What I find more difficult is trying to explain to my son why there will be a search for a successor. When I told him the other day that people will try to identify a successor, he asked me why. Good question. Admittedly, I didn’t give him a very articulate answer at the time. I mumbled something along the lines of “because the world needs heroes,” but the answer was vague and wasn’t satisfactory to him.
I may not have articulated it well, but I wasn’t wrong. People did not waste time identifying potential candidates. “Pomp” offered his:
This wasn’t the first time Bill Ackman was nominated for that role, either. Forbes magazine put him on its cover ten years ago.
I’m not sure whether Ackman is the successor. I’m not sure whether there will ever be a successor.
My brain is skeptical but my heart is telling me that there must be a successor. Why do they diverge? Perhaps, I desperately want someone to succeed Buffett, because I am worried that without a successor, the concept of investing, as we know it, will be dead. Without Buffett sharing the stories and the wisdom, the world of investing may never be the same and that’s a scary thought.
If Buffett’s wisdom was successfully reaching the audiences, that’d be one thing, but it is not. Society is still having a very difficult time understanding what Buffett did. It's not that Buffett himself lacked clarity; rather, the very definition of investing has been hijacked—so much so that many people don't even realize it.
The Value Investing Myth… Again
Buffett matters, so it wasn’t a surprise that Matt Levine over at Money Stuff, dedicated a good chunk of his Monday newsletter to him. Matt is smart, funny, and has reach, but his write-up won’t exactly help you understand what Buffett did:
Buffett is by consensus the best investor ever, but he is a particular kind of investor: the normal kind.
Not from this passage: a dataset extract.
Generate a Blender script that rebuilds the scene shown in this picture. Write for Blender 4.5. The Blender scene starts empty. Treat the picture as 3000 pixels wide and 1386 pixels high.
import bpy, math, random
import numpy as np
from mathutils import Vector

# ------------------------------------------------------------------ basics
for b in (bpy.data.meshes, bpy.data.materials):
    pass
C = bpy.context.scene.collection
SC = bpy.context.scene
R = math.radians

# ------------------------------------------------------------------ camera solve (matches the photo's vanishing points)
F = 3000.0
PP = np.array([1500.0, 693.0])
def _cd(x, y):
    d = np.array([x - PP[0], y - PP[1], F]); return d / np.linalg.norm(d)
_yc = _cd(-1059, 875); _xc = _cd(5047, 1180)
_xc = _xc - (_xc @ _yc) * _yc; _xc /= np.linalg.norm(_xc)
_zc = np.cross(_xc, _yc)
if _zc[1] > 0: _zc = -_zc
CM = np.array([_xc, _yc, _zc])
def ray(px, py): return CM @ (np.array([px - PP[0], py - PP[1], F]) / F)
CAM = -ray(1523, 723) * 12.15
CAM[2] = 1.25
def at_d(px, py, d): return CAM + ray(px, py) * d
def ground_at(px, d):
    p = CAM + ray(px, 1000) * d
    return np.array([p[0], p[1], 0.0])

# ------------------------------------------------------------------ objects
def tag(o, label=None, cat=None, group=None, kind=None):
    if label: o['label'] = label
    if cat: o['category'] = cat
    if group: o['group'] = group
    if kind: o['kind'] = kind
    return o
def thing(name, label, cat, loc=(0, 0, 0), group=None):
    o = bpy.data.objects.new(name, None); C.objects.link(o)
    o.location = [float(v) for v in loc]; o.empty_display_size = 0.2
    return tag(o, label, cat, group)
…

The “normal kind”? A question pops up immediately: Who, then, are the abnormal investors?
Levine, like many others, is playing the “Who will succeed Buffett?” game. His successor choice:
If there is a successor to Buffett’s title of greatest investor ever, it’s arguably Jim Simons, who is not known for any particular stock pick but rather as a pioneer in quantitative investing who used algorithms to make lots of trades and win a bit more than he lost, with the results aggregating to a steady long-term winning record that stands comparison with Buffett’s.
Simons is clearly good at what he does, but making money alone is not enough to qualify to run for the greatest investor honor. By this logic, we could just as easily pass the baton to Michael Saylor.
What is the problem here? This is what we said exactly three months ago:
We all live in an alternate universe of finance where every trade, regardless of what is being traded, is considered an investment. Said differently, investing and making money became the same thing. They are synonyms now.
This is why it isn’t Jim Simons. It’s great that he made boatloads of money, but investing is not the same as making money. The accurate description is that Simons was good at quantitative trading, as opposed to quantitative investing; there is no such thing as quantitative investing.
Why can’t there be quantitative investing you might ask? There is, after all, value investing, no? Levine casually invokes the father of value investing reference:
When Buffett started out as a professional investor, he was in some ways working at the cutting edge of investment science: He was a disciple of Benjamin Graham, the “father of value investing,” and used rigorous fundamental analysis to invest more rationally than his competitors and make money. The science has moved on.
You may know that this concept called “value investing” is our pet peeve. We anticipated this challenge before and distilled it into a hypothetical conversation between us and someone who was skeptical about our position:
CHALLENGER: You are clueless, aren’t you? Value investing is finance 101. You write a blog on finance and you don’t know that?
F27: We’re aware of the phrase value investing.
CHALLENGER: Great. Then, you must also know that Ben Graham is the “father of value investing.”
F27: We are aware. Also, Shaq is the “father of the stepback three.”
CHALLENGER: What are you talking about? Shaq barely shot threes; he shot just 22 three pointers over his entire career! He made one, and that was not a stepback three.
F27: You are right, and as far as we are concerned, Ben Graham, never said value investing, either.
CHALLENGER: ???
Ben Graham is not the father of value investing.
The bottom line is that the word investing does not need any qualifiers. Joel Greenblatt is one of the few people who realizes that. Unfortunately, the majority doesn’t believe it or realize the issue at hand. The fact that the world keeps attaching qualifiers to the word investing is precisely why Buffett does not have, and may not ever have, a clear successor.